The history of the international support for Israel has had its own track. The original 1947 UN General Assembly Partition proposal had passed with 72% majority. The Suez Crisis of 1957 sharply led international consensus against Israel. In 1975, the UN General Assembly passed Resolution 3379 which stated that Zionism was a form of “racism and racial discrimination”.
The 2014 Gaza attacks marked a crucial turn in international sympathy for Israel. According to a poll by the BBC, negative views outnumber positive views of Israel two-to-one. In 2015 alone, twenty individual resolutions were passed in the UN General Assembly that detailed either support for Palestine or criticism of Israel.
Israel has long enjoyed support from European nations since its inception. The United Kingdom’s Balfour Declaration of 1917 established the foundation for the Jewish state. Many Israeli Jews have European lineage. French war hero and then president Charles De Gaulle saw Israel rightfully as the Jewish “national home”. Still today, Israel’s largest trading partner is the European Union.
There have been some blips in that road. In the War of 1967, France choose to support the Arab nations by imposing a temporary arms-embargo that mostly targeted Israel. It later made that embargo permanent.
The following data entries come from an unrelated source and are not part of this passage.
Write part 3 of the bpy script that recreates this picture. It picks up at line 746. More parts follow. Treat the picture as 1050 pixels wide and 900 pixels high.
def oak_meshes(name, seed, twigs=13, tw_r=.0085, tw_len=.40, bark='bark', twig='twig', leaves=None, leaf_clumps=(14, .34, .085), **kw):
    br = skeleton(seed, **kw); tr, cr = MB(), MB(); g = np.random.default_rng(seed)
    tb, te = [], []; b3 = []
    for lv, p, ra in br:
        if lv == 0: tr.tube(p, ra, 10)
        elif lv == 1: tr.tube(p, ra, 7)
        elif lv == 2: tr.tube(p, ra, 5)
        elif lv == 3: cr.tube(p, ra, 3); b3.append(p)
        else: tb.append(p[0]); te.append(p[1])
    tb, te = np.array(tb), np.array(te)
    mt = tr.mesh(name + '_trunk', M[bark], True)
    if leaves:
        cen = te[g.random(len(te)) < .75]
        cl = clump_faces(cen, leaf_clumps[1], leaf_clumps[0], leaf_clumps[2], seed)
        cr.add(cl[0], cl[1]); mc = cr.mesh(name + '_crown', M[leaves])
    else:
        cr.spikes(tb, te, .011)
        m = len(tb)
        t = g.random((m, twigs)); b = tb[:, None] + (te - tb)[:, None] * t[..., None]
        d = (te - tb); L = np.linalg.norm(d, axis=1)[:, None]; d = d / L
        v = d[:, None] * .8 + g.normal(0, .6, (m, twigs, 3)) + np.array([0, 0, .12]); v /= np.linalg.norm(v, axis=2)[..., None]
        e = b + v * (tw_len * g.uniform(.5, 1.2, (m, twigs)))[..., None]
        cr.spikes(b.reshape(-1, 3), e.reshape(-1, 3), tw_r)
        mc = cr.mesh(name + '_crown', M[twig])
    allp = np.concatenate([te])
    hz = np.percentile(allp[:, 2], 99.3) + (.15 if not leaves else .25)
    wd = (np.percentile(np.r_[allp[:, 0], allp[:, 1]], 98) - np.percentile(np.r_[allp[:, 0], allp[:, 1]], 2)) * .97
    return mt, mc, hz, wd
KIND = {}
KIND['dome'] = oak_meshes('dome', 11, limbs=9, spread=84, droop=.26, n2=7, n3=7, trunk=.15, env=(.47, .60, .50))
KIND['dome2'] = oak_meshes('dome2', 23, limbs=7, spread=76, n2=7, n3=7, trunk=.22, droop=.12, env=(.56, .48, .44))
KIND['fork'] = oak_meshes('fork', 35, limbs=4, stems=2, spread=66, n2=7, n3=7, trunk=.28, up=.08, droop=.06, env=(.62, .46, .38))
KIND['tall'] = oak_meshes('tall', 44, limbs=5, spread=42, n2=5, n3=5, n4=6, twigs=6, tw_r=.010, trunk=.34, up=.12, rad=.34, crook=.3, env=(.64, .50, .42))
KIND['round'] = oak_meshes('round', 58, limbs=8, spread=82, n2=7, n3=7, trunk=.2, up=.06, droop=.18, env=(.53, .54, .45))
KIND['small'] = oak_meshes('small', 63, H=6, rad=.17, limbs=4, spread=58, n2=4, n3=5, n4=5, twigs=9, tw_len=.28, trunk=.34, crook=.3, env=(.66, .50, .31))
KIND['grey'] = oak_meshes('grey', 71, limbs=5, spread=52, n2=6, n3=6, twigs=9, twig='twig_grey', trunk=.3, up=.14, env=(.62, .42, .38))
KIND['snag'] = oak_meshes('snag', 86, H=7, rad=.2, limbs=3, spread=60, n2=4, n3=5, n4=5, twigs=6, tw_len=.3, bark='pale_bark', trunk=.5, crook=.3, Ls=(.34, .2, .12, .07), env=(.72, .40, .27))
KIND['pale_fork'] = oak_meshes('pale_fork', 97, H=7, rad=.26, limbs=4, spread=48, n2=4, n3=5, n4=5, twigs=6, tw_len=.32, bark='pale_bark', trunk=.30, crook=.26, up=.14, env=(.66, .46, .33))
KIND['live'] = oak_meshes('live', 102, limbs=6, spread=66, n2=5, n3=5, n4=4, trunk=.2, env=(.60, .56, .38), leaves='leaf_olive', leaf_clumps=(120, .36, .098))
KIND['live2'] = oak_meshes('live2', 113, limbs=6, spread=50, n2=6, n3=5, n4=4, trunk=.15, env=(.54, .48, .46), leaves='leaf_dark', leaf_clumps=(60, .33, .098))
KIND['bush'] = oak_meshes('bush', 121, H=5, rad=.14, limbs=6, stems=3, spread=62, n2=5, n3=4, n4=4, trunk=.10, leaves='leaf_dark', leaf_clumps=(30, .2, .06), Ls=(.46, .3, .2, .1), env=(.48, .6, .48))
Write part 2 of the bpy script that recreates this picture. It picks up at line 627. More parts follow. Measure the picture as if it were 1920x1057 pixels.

In recent years, however, relations with the EU have soured. Two-thirds of UK citizens now believe that Israel has committed ‘war crimes’. On January 27th, much to the insult of the Israeli people, the much-despised President on Iran Hassan Rouhani was welcomed in Paris on International Holocaust Remembrance Day. On October 7th, the European Union External Action Service issued a statement decrying on the construction of 87 new homes in the West Bank.
As relations have bittered with the EU, Netanyahu has swifted eastward to strengthening ties with India and China. Israel and China continue to deepen their economic ties. As its population has concentrated in dense urban centers, China has looked to Israel for technologies “preventing desertification, refining water desalination, [and] improving their agricultural capacities.” Ohad Cohen, head of the Israeli Foreign Trade Administration noted that “bilateral trade with China has skyrocketed almost 200x in the past decade.” Trade is set to double in upcoming years.
However, economics are not politics as Chinese President Xi Jinping declared to the Arab League in Cairo at the start of the year that “China supports… the establishment of a Palestinian state with its capital being eastern Jerusalem.” This comes as no surprise; China has long spoken out against Israeli settlements. In 2006, then foreign minister Li Zhaozing in a statement at a UN Security Council Meeting called for Israel to recognize “an independent state of Palestine” [4]. Even though Israel was the first country in the Middle East to recognize the People’s Republic of China following the 1949 Chinese Revolution, China did not open up diplomatic channels with Israel until 1992. Israel is aware of China’s two-faced approach to the region. In 2013, the former Israeli Economy Minister noted that “They never once asked us about the…occupation… the only thing that interests them is Israeli high-tech.” With the rise of regional powers such as China and Russia with ever increasing interest in the Middle East, the fate of Israel seems not so certain as ordained by American imagination.